Jerry and Jo Mewbourn of West Columbia quickly found their seats eight rows behind the USC dugout on the first-base side. Jerry Mewbourn snapped one picture after another from his seat.

“I even got a picture of the seat number,” said Mewbourn, who came prepared to take up to 250 pictures of the $35.6 million ballpark, which seats 6,600 and has an overall capacity of 8,200.

“We’ll have a shot of just about everything by the time I’m done,” he added.

Everything was open in this open house, too. Fans strolled out to the left-field bleacher seats. They strolled through the press box and suites. They strolled on the field.

They even strolled through coach Ray Tanner’s office.

Donna Vaughn, who was wearing a replica USC baseball jersey with Tanner’s No. 1, came away impressed after walking out of his office, which overlooks the field on the first-base side.

“It’s cool,” the West Columbia resident said. “I like all the windows and being able to see out.”

She made regular visits to the ballpark during its construction and loves the finished product.

“It’s beautiful,” she said. “It’s a dream come true.”

James Seabrooks of Columbia brought his 9-year-old grandson, Bryce, to check it out. They lounged in one of the two rows of seats outside of Tanner’s office.

“It is nice — the whole thing,” Bryce said.

Seabrooks was so impressed that he said they’ll be attending more games than usual.

“I like that weight room. It looks state of the art,” he said. “And I like those batting cages.”

Midge Hickman of Sumter, a lifetime member of the Gamecock Club, liked the view from her seat directly behind home plate on Row 9. Although she will sentimentally miss the unique charm of Sarge Frye Field, she understands the need for this ballpark after making many road trips to other SEC fields as well as NCAA regional and super regional sites.

“This is fantastic,” she said. “I think the (outfield) perches are really neat.”

USC officials estimated 4,000 fans attended the open house, and athletic director Eric Hyman stood on the concourse ready to talk to all of them. He called this event the culmination of much bubbling anticipation.

“It’s like a volcano that’s been building for years,” said Hyman, adding that he was relieved by the project’s completion.

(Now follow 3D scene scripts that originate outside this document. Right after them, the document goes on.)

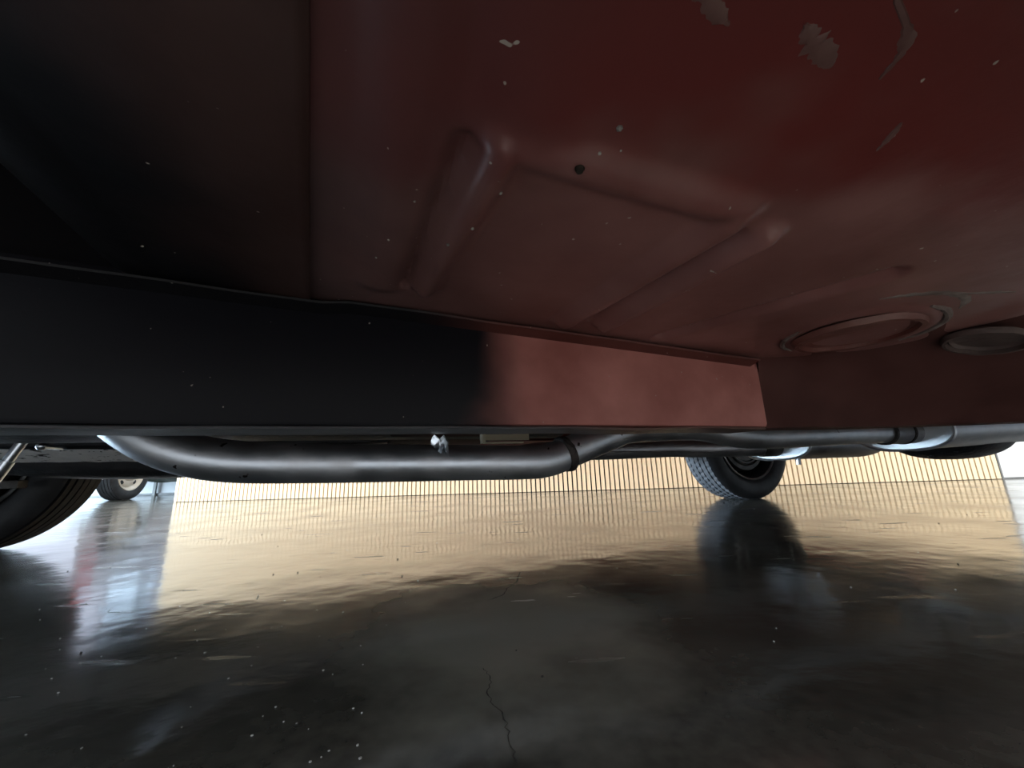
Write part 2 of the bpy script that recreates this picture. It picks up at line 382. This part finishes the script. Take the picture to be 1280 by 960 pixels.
def wheel(parent, loc, side, width=.205, rz=0, rim_m='rim', tread='tread_lit'):
    """side = +1: outer face towards local +y"""
    w = empty('wheel', loc, rz, parent)
    link('tyre', tyre_bm(width, sipes=tread != 'tread'), M[tread], w)
    # sidewalls carry their own darker rubber
    h = width/2
    s = -side                                              # inner side
    b = NB(); lathe_y(b, [(.196, s*h*.80), (.199, s*h*.86), (.192, s*h*.88), (.186, s*h*.84), (.176, s*h*.55), (.168, 0), (.165, -s*h*.5)], 64)
    link('rim_barrel', b, M['rim'], w)
    b = NB(); lathe_y(b, [(.200, s*h*.84), (.203, s*h*.92), (.198, s*h*.95), (.192, s*h*.92), (.192, s*h*.84)], 64)
    link('rim_edge', b, M['rim_edge'], w)
    b = NB(); lathe_y(b, [(.150, s*h*.15), (.150, s*h*.55), (.146, s*h*.62), (.125, s*h*.64), (.120, s*h*.70), (.10, s*h*.72), (.095, s*h*.66), (.06, s*h*.68), (.055, s*h*.95), (.0, s*h*.95)], 48)
    link('brake_drum', b, M['drum'], w)
    b = NB(); lathe_y(b, [(.118, s*h*.70), (.122, s*h*.74), (.117, s*h*.78), (.112, s*h*.74), (.112, s*h*.7)], 48)
    link('drum_lip', b, M['rim_edge'], w)
    # outer dish
    b = NB(); lathe_y(b, [(.200, -s*h*.86), (.196, -s*h*.92), (.188, -s*h*.85), (.170, -s*h*.45), (.155, -s*h*.35), (.12, -s*h*.55), (.07, -s*h*.62), (.05, -s*h*.75), (.0, -s*h*.78)], 64)
    link('rim_dish', b, M[rim_m], w)
    # dark sidewall skins, a hair proud of the carcass
    for sd in (1, -1):
        b = NB(); lathe_y(b, [(.199, sd*(h*.80+.001)), (.215, sd*(h*.92+.0015)), (.222, sd*(h*.965+.003)), (.245, sd*(h+.0015)), (.262, sd*(h+.003)), (.275, sd*(h*.98+.0015)), (.292, sd*(h*.9+.0015)), (.3025, sd*(h*.80+.0015))], 96)
        for v in b.verts:
            if v.co.z < -(TR-.008): v.co.z = -(TR-.008)
        link('sidewall', b, M['tyre'], w)
    return w

# ------------------------------------------------------------------ the car (local x: towards its rear, local y: to its far side)
PSI = R(19)
car = empty('car', (0, 0, 0), PSI)
tag(car, 'red classic car seen from underneath with bare steel exhaust pipes and a long floor rail', 'car')
ZG = TR - .006
wheel(car, (1.98, 1.76, ZG), +1)
wheel(car, (-1.28, 1.82, ZG), +1, tread='tread')
wheel(car, (1.98, 0.07, ZG), -1)
wheel(car, (-1.28, 0.05, ZG), -1)

def pan_z(u): return .445 - .05*u
def seg_d(p, a, b2):
    a = Vector(a); b2 = Vector(b2); d = b2-a
    t = max(0, min(1, (p-a).dot(d)/d.length_squared)); return (p-(a+d*t)).length
def hump(d, r): return .5+.5*math.cos(math.pi*min(1, d/r))
BEADS = [((.046, .465), (.078, .225), .026, .017), ((.078, .222), (.30, .222), .028, .012), ((.30, .235), (.262, .50), .030, .016),
         ((.352, .24), (.325, .49), .024, .016), ((-.008, .47), (.014, .10), .042, .011), ((.10, .215), (.02, .05), .05, .008)]
GROOVES = [((.022, .47), (.050, .235), .016, .009), ((.326, .25), (.296, .47), .012, .010), ((.455, .51), (.56, .25), .022, .012)]
def pan_h(u, v):
    p = Vector((u, v)); z = pan_z(u)
    z -= 1.0*max(h*hump(seg_d(p, a, b2), r) for a, b2, r, h in BEADS)
    for a, b2, r, h in GROOVES: z += h*hump(seg_d(p, a, b2), r)
    # shallow plateau between the line beads
    if u > .76:                                              # rear kick-up of the floor
        t = min(1, (u-.84)/.25) if u > .84 else 0; z += .05*t*t*(3-2*t)
    z += .003*mnoise.noise(Vector((u*4, v*4, 3)))
    d = (p-Vector((.728, .385))).length
    if d > .078: z -= .004*hump(abs(d-.088), .02)
    return z
def ax(n, a, b2): return lambda i: a+(b2-a)*i/(n-1)
NU, NVv = 300, 130
fu, fv = ax(NU, -.15, 1.25), ax(NVv, -.05, .60)
b = NB(); grid(b, NU, NVv, lambda i, j: (fu(i), fv(j), pan_h(fu(i), fv(j))))
pan = link('floor_pan', b, M['pan'], car)
# the rest of the floor: rear section and the half beyond the tunnel
b = NB(); grid(b, 24, 20, lambda i, j: (1.24+(3.0-1.24)*i/23, -.02+1.86*j/19, .433+.015*math.sin(i*.9)*math.sin(j)+.05*max(0, (i-8)/15)))
link('rear_floor', b, M['red'], car)
def tunnel(i, j):
    u = -.30+1.56*i/29; v = .60+1.22*j/39
    return (u, v, pan_z(u)+(.05 if u > 1.0 else 0)+.10*math.exp(-((v-.95)/.14)**2))
b = NB(); grid(b, 30, 40, tunnel)
link('tunnel_floor', b, M['red'], car)
# front panel overlapping the floor pan, turning up into the toe board
def toe(i, j):
    s = i/59; v = -.02+.62*j/39
    edge = -.215-.09*v
    if s < .35:
        u = -.055 + (edge+.055)*s/.35 - .10*0
        z = pan_z(u)-.007+.004*mnoise.noise(Vector((u*7, v*7, 9)))
    else:
        t = (s-.35)/.65
        a = min(1, t/.22)
        u = edge-.55*t; z = pan_z(edge)-.007+.62*t*(.35+.65*a)*a
    return (u + (.012-.148*(v-.173))*(1-min(1, s/.35)), v, z)
b = NB(); grid(b, 60, 40, toe)
fp = link('toe_board', b, underbody('black_sprayed_toe_board', (0.075, 0.04, 0.036), (0.006, 0.006, 0.009), split=-.15, width=.16, rough=.45), car)
sm = fp.modifiers.new('thick', 'SOLIDIFY'); sm.thickness = .004; sm.offset = 1
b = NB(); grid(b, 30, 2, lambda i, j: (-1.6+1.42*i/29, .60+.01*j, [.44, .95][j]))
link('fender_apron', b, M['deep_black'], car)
SMEARS = [(((.118, .098), (.131, .105), (.143, .105), (.158, .11), (.168, .112)), .006), (((.205, .098), (.218, .103), (.23, .105), (.241, .109)), .0075), (((.235, .075), (.258, .082), (.27, .09), (.276, .104)), .004), (((.325, .118), (.332, .128), (.337, .139)), .003)]
# plugs in the floor
def disc(cx, cy, z, r, m, name, par, squash=1.0, lip=.006):
    b = NB(); n = 40
    prof = [(0, .004), (r*.72, .004), (r*.80, .0), (r*.815, .007), (r*.86, .007), (r*.875, -lip), (r*.95, -lip), (r, .002)]
    grid(b, n, len(prof), lambda i, j: (cx+prof[j][0]*math.cos(2*math.pi*i/n), cy+squash*prof[j][0]*math.sin(2*math.pi*i/n), z+prof[j][1]+.0015*mnoise.noise(Vector((i*.4, j, 5)))), wrap_u=True)
    return link(name, b, m, par)
disc(.728, .385, pan_z(.728)-.004, .083, M['plug'], 'drain_plug', pan, 1.05)
p2 = disc(0, 0, 0, .050, M['greyplug'], 'drain_plug', pan)
p2.location = (.912, .312, .383); p2.rotation_euler = (R(6), R(15), 0)
def bead(name, pts, r, m, par, lump=.4):
    b = NB(); path = catmull(pts, 6); k = [0]
    tube(b, pts, lambda t: r*(.5+lump*abs(mnoise.noise(Vector((t*23, r*999, 1))))+.6*math.sin(math.pi*t)), 8, 6)
    return link(name, b, m, par)
zz = lambda u, v: pan_h(u, v)
arc = [(.728+.097*math.cos(a), .385+.104*math.sin(a)) for a in [R(d) for d in (-100, -80, -55, -30, -5)]]
bead('seam_sealer', [(u, v, zz(u, v)) for u, v in arc], .0045, M['sealer'], pan)
arc = [(.728+.094*math.cos(a), .385+.10*math.sin(a)) for a in [R(d) for d in (95, 115, 140, 165)]]
bead('seam_sealer', [(u, v, zz(u, v)) for u, v in arc], .0035, M['sealer'], pan)
bead('seam_sealer', [(u, v, zz(u, v)) for u, v in ((.66, .455), (.675, .44), (.69, .43))], .003, M['sealer'], pan)
# pale drips / runs of sealer near the camera and little chips
def smear(pts, w):
    path = catmull([(u, v, 0) for u, v in pts], 8); b = NB(); n = len(path); rows = []
    for k, p in enumerate(path):
        d = (path[min(k+1, n-1)]-path[max(k-1, 0)]).normalized(); q = Vector((-d.y, d.x, 0))
        ww = w*math.sin(math.pi*(k+.3)/(n-.4))**.6*(1+.7*mnoise.noise(Vector((k*.5, w*900, 4))))
        rows.append([p+q*ww*t for t in (-1, -.5, 0, .5, 1)])
    grid(b, n, 5, lambda a, c: (rows[a][c].x, rows[a][c].y, zz(rows[a][c].x, rows[a][c].y)-(.0008 if 0 < c < 4 else -.0006)))
    return link('sealer_smear', b, M['smear'], pan)
for pts, w in SMEARS: smear(pts, w)
for pts, w in ((((.625, .295), (.645, .275), (.675, .258), (.705, .252), (.735, .258), (.76, .275)), .008), (((.70, .25), (.73, .235), (.755, .222)), .005)):
    smear(pts, w).data.materials[0] = M['sealer']
b = NB()
for (u, v, s) in ((.149, .185, .0026), (.087, .265, .0017), (.073, .309, .0018), (.056, .343, .0018), (.02, .30, .0013), (.0, .36, .0013), (-.012, .40, .0013), (.03, .39, .001), (.145, .205, .0015), (.16, .20, .001)):
    bmesh.ops.create_icosphere(b, subdivisions=1, radius=s, matrix=Matrix.Translation((u, v, zz(u, v)-s*.1)))
ch = link('paint_chips', b, M['grit'], pan); ch['kind'] = 'stuff'
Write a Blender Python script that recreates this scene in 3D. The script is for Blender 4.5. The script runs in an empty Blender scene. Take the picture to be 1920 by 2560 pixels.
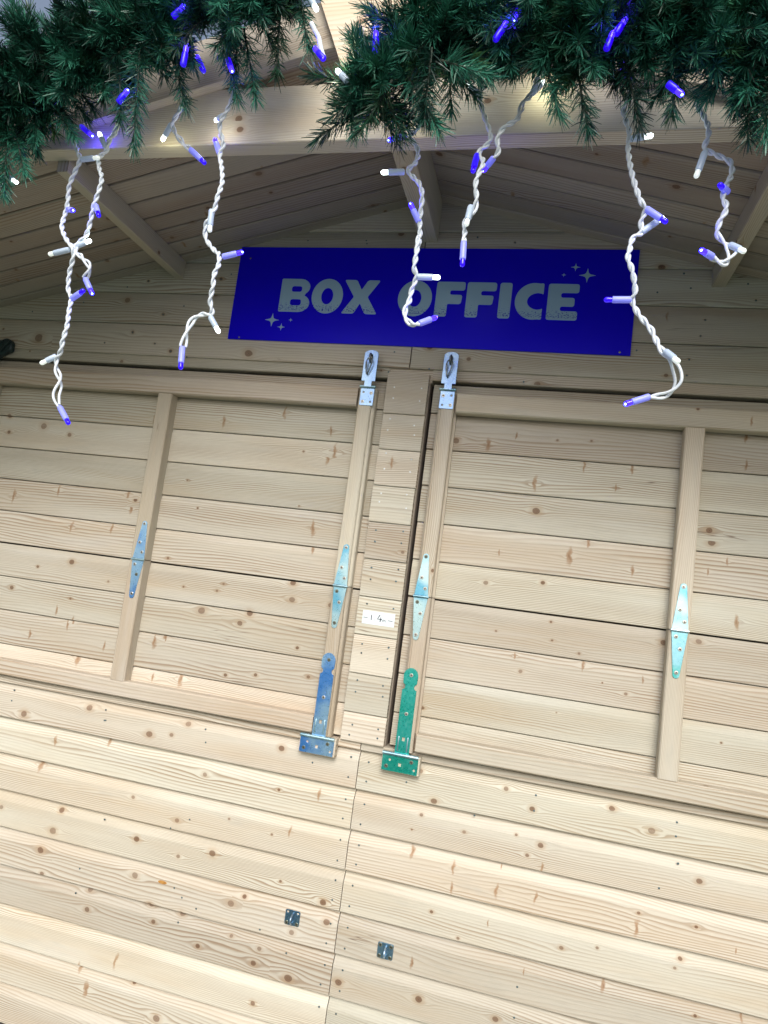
import bpy, bmesh, math, random
import numpy as np
from mathutils import Vector, Matrix
from mathutils.geometry import tessellate_polygon
random.seed(11); rng = np.random.default_rng(5)
SC = bpy.context.scene; COL = SC.collection
R = math.radians

# ---------------------------------------------------------------- camera, sky, sun
cam = bpy.data.cameras.new('camera'); co = bpy.data.objects.new('camera', cam); COL.objects.link(co)
cam.sensor_fit = 'HORIZONTAL'; cam.sensor_width = 36.0; cam.lens = 1672.2/1920*36
cam.clip_start = 0.02; cam.clip_end = 500
CM = [[0.9668451, -0.0995135, 0.2351756], [0.2210303, -0.1351102, -0.9658627], [0.127891, 0.9858206, -0.1086352]]
m4 = Matrix(CM).to_4x4(); m4.translation = (0, -1.85252, 1.5); co.matrix_world = m4
SC.camera = co
SC.render.resolution_x = 768; SC.render.resolution_y = 1024
SUN_EL, SUN_AZ = 36, 168          # overcast midday light coming from in front of the stall
w = bpy.data.worlds.new('World'); SC.world = w; w.use_nodes = True
nt = w.node_tree; nt.nodes.clear()
sky = nt.nodes.new('ShaderNodeTexSky'); sky.sky_type = 'NISHITA'; sky.sun_disc = False
sky.sun_elevation = R(SUN_EL); sky.sun_rotation = R(SUN_AZ); sky.air_density = 1.0; sky.dust_density = 3.0; sky.ozone_density = 1.0
hs = nt.nodes.new('ShaderNodeHueSaturation'); hs.inputs['Saturation'].default_value = 0.7
bg = nt.nodes.new('ShaderNodeBackground'); bg.inputs['Strength'].default_value = 0.145
wo = nt.nodes.new('ShaderNodeOutputWorld')
nt.links.new(sky.outputs[0], hs.inputs['Color']); nt.links.new(hs.outputs[0], bg.inputs['Color']); nt.links.new(bg.outputs[0], wo.inputs['Surface'])
sl = bpy.data.lights.new('sun', 'SUN'); sl.energy = 2.0; sl.angle = R(33); sl.color = (1.0, 0.98, 0.945)
so = bpy.data.objects.new('sun', sl); COL.objects.link(so)
so.rotation_euler = (R(90-SUN_EL), 0, R(180-SUN_AZ)); so.location = (2, -6, 8)
SC.view_settings.view_transform = 'Standard'; SC.view_settings.look = 'None'
SC.view_settings.exposure = 0.20; SC.view_settings.gamma = 1.0; SC.view_settings.use_curve_mapping = False

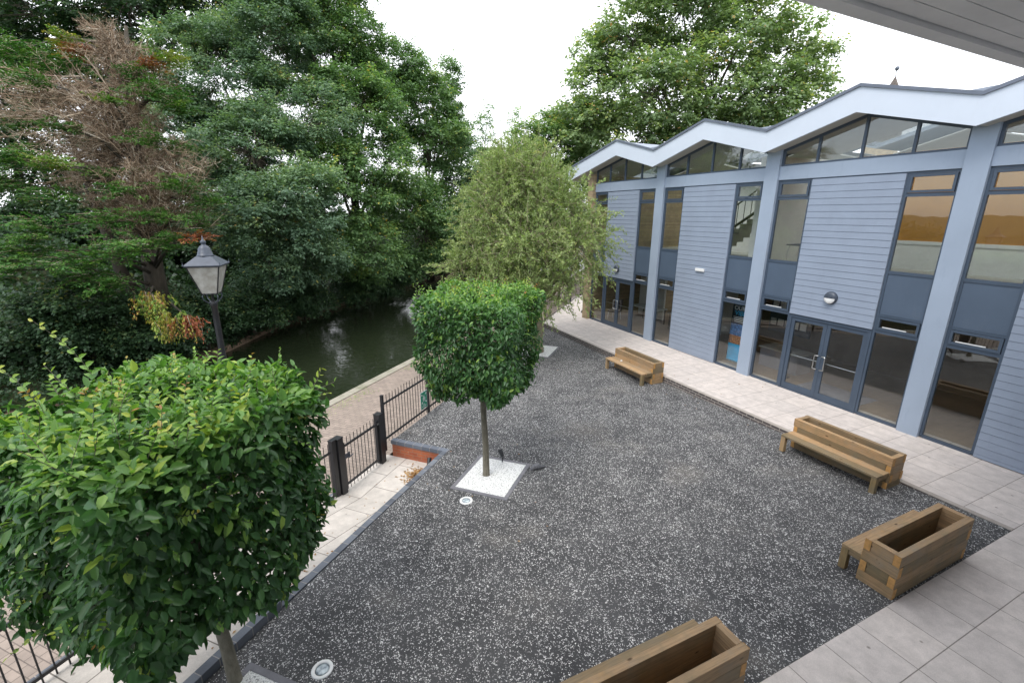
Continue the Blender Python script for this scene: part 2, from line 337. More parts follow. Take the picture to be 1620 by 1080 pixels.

USC Board of Trustees member Herbert Adams visited many other SEC ballparks over the years to get an idea of what the Gamecocks needed in order to be competitive with top-of-the-line stadiums like the one at Arkansas. He’s convinced the mission was accomplished.

“I think we’ve got as fine a facility as you’re ever going to have,” Adams said.

That opinion was seconded by Jack Kilgore of Pelion. He strolled the third-base concourse with his 11-year-old son Zachary, who was wearing a Carolina football jersey.

““We wanted to see what it was about and how it was set up,” Kilgore said. “This is wonderful. I’m floored. I know it cost a good bit, but it’s definitely worth it.”